§ WORK TO BE COMPLETED: Read the data and repeat all of it exactly.

§ RAW DATA:
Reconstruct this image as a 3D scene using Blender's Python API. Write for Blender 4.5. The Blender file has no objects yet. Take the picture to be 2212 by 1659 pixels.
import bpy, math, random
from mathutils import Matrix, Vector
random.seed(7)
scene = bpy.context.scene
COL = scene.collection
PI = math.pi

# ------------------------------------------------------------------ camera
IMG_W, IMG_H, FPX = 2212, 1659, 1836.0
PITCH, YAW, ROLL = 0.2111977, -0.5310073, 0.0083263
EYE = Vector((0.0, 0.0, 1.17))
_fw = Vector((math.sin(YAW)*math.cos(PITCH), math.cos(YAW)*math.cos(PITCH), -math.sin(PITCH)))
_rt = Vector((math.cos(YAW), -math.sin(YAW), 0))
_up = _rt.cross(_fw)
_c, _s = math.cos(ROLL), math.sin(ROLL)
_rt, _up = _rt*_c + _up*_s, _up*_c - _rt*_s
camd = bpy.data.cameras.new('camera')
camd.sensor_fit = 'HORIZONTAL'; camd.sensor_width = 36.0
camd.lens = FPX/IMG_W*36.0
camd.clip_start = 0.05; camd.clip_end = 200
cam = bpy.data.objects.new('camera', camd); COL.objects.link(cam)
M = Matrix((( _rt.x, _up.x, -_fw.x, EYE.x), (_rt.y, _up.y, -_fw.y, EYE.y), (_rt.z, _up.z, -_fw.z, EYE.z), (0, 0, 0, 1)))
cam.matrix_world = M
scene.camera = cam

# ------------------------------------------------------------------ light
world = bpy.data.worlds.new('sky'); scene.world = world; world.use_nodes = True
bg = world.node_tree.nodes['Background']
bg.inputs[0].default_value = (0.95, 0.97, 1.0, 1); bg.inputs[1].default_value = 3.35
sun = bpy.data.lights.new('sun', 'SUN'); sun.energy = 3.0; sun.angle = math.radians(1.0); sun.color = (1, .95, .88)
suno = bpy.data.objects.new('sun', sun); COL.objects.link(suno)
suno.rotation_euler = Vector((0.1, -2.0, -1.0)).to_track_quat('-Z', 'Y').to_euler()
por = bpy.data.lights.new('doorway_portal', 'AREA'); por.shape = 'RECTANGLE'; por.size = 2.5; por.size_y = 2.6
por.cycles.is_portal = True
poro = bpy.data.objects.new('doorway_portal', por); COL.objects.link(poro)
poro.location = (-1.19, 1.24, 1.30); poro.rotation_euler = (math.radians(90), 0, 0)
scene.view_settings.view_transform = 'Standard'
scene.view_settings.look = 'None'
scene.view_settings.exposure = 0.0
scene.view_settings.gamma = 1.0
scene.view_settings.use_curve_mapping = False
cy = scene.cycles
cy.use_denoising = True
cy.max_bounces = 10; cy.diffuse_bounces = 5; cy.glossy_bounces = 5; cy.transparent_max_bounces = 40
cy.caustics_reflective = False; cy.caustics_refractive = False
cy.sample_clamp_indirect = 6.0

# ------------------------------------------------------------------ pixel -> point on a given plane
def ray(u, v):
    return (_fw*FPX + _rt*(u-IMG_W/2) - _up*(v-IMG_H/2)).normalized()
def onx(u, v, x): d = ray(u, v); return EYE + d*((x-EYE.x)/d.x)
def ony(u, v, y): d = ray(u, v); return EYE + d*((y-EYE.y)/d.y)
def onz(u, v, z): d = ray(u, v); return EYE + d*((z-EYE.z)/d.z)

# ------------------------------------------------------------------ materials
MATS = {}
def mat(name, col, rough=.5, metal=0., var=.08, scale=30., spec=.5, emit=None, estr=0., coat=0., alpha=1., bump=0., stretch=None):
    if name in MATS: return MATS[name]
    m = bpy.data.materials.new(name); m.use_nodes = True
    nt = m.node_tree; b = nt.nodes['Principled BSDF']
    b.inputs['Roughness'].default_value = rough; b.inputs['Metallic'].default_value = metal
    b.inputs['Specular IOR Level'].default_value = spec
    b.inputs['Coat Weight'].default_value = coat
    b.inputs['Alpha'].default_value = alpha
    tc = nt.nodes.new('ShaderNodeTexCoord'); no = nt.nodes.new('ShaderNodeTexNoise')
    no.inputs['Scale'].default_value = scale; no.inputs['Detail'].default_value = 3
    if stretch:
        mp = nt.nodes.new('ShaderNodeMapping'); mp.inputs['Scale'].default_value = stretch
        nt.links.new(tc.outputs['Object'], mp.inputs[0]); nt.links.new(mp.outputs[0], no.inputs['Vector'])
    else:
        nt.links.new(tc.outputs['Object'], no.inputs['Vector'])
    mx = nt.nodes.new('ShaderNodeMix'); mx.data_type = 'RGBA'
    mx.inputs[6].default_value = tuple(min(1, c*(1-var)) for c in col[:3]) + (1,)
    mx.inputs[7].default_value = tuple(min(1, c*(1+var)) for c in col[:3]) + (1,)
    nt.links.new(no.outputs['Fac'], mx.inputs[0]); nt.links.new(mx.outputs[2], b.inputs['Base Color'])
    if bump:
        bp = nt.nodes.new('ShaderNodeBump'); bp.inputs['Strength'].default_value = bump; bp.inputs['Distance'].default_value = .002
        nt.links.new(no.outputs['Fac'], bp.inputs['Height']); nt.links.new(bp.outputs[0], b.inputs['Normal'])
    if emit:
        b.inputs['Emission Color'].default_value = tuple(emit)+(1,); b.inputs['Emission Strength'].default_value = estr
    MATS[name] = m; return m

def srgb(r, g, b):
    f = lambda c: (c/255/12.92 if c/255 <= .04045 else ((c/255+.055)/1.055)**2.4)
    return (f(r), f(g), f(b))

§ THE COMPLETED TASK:
Reconstruct this image as a 3D scene using Blender's Python API. Write for Blender 4.5. The Blender file has no objects yet. Take the picture to be 2212 by 1659 pixels.
import bpy, math, random
from mathutils import Matrix, Vector
random.seed(7)
scene = bpy.context.scene
COL = scene.collection
PI = math.pi

# ------------------------------------------------------------------ camera
IMG_W, IMG_H, FPX = 2212, 1659, 1836.0
PITCH, YAW, ROLL = 0.2111977, -0.5310073, 0.0083263
EYE = Vector((0.0, 0.0, 1.17))
_fw = Vector((math.sin(YAW)*math.cos(PITCH), math.cos(YAW)*math.cos(PITCH), -math.sin(PITCH)))
_rt = Vector((math.cos(YAW), -math.sin(YAW), 0))
_up = _rt.cross(_fw)
_c, _s = math.cos(ROLL), math.sin(ROLL)
_rt, _up = _rt*_c + _up*_s, _up*_c - _rt*_s
camd = bpy.data.cameras.new('camera')
camd.sensor_fit = 'HORIZONTAL'; camd.sensor_width = 36.0
camd.lens = FPX/IMG_W*36.0
camd.clip_start = 0.05; camd.clip_end = 200
cam = bpy.data.objects.new('camera', camd); COL.objects.link(cam)
M = Matrix((( _rt.x, _up.x, -_fw.x, EYE.x), (_rt.y, _up.y, -_fw.y, EYE.y), (_rt.z, _up.z, -_fw.z, EYE.z), (0, 0, 0, 1)))
cam.matrix_world = M
scene.camera = cam

# ------------------------------------------------------------------ light
world = bpy.data.worlds.new('sky'); scene.world = world; world.use_nodes = True
bg = world.node_tree.nodes['Background']
bg.inputs[0].default_value = (0.95, 0.97, 1.0, 1); bg.inputs[1].default_value = 3.35
sun = bpy.data.lights.new('sun', 'SUN'); sun.energy = 3.0; sun.angle = math.radians(1.0); sun.color = (1, .95, .88)
suno = bpy.data.objects.new('sun', sun); COL.objects.link(suno)
suno.rotation_euler = Vector((0.1, -2.0, -1.0)).to_track_quat('-Z', 'Y').to_euler()
por = bpy.data.lights.new('doorway_portal', 'AREA'); por.shape = 'RECTANGLE'; por.size = 2.5; por.size_y = 2.6
por.cycles.is_portal = True
poro = bpy.data.objects.new('doorway_portal', por); COL.objects.link(poro)
poro.location = (-1.19, 1.24, 1.30); poro.rotation_euler = (math.radians(90), 0, 0)
scene.view_settings.view_transform = 'Standard'
scene.view_settings.look = 'None'
scene.view_settings.exposure = 0.0
scene.view_settings.gamma = 1.0
scene.view_settings.use_curve_mapping = False
cy = scene.cycles
cy.use_denoising = True
cy.max_bounces = 10; cy.diffuse_bounces = 5; cy.glossy_bounces = 5; cy.transparent_max_bounces = 40
cy.caustics_reflective = False; cy.caustics_refractive = False
cy.sample_clamp_indirect = 6.0

# ------------------------------------------------------------------ pixel -> point on a given plane
def ray(u, v):
    return (_fw*FPX + _rt*(u-IMG_W/2) - _up*(v-IMG_H/2)).normalized()
def onx(u, v, x): d = ray(u, v); return EYE + d*((x-EYE.x)/d.x)
def ony(u, v, y): d = ray(u, v); return EYE + d*((y-EYE.y)/d.y)
def onz(u, v, z): d = ray(u, v); return EYE + d*((z-EYE.z)/d.z)

# ------------------------------------------------------------------ materials
MATS = {}
def mat(name, col, rough=.5, metal=0., var=.08, scale=30., spec=.5, emit=None, estr=0., coat=0., alpha=1., bump=0., stretch=None):
    if name in MATS: return MATS[name]
    m = bpy.data.materials.new(name); m.use_nodes = True
    nt = m.node_tree; b = nt.nodes['Principled BSDF']
    b.inputs['Roughness'].default_value = rough; b.inputs['Metallic'].default_value = metal
    b.inputs['Specular IOR Level'].default_value = spec
    b.inputs['Coat Weight'].default_value = coat
    b.inputs['Alpha'].default_value = alpha
    tc = nt.nodes.new('ShaderNodeTexCoord'); no = nt.nodes.new('ShaderNodeTexNoise')
    no.inputs['Scale'].default_value = scale; no.inputs['Detail'].default_value = 3
    if stretch:
        mp = nt.nodes.new('ShaderNodeMapping'); mp.inputs['Scale'].default_value = stretch
        nt.links.new(tc.outputs['Object'], mp.inputs[0]); nt.links.new(mp.outputs[0], no.inputs['Vector'])
    else:
        nt.links.new(tc.outputs['Object'], no.inputs['Vector'])
    mx = nt.nodes.new('ShaderNodeMix'); mx.data_type = 'RGBA'
    mx.inputs[6].default_value = tuple(min(1, c*(1-var)) for c in col[:3]) + (1,)
    mx.inputs[7].default_value = tuple(min(1, c*(1+var)) for c in col[:3]) + (1,)
    nt.links.new(no.outputs['Fac'], mx.inputs[0]); nt.links.new(mx.outputs[2], b.inputs['Base Color'])
    if bump:
        bp = nt.nodes.new('ShaderNodeBump'); bp.inputs['Strength'].default_value = bump; bp.inputs['Distance'].default_value = .002
        nt.links.new(no.outputs['Fac'], bp.inputs['Height']); nt.links.new(bp.outputs[0], b.inputs['Normal'])
    if emit:
        b.inputs['Emission Color'].default_value = tuple(emit)+(1,); b.inputs['Emission Strength'].default_value = estr
    MATS[name] = m; return m

def srgb(r, g, b):
    f = lambda c: (c/255/12.92 if c/255 <= .04045 else ((c/255+.055)/1.055)**2.4)
    return (f(r), f(g), f(b))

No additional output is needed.